Friday, July 02, 2004

Of reference and rotten tomatoes

An interesting conversation in my Reference and Information Systems class arose in response to one of our homework exercises in which we were asked to find a review to the VHS release of the 1927 movie "The Prairie King". Most of the students had been stymied by this one, save for the film geeks, who recommended a slew of online indices for films and film reviews that haven't quite made their way into the Reference librarian textbooks yet:

Internet Movie Database - the first of its kind, and definitely the most comprehensive. IMDB was recently acquired by Amazon, which should only further raise its profile, but the question remained for us: how authoritative is it? The consensus seemed to be that it is the most authoritative of the online film indices, but that isn't necessarily saying much.
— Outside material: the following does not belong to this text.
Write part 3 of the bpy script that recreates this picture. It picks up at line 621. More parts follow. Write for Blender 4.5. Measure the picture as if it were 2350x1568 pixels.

Rotten Tomatoes - offering a clearinghouse of film reviews, from the national news networks to the local papers, Rotten Tomatoes is not only a movie database but a fairly comprehensive review index as well. The signature gimmick of the site is its overall rating metric, which samples a hundred different reviewers (the same for every movie) to determine whether or not the movie was a rotten tomato.

Metacritic - I wasn't aware of this site until one of my classmates swore by it, but it's supposed to take the Rotten Tomatoes concept and extend it not only to film, but video and DVD releases, music, and even video games. I'm not sure how comprehensive the site is compared to RT or the IMDB, but the concept is sound and the interface is slick, so I'll be sure to give it a try.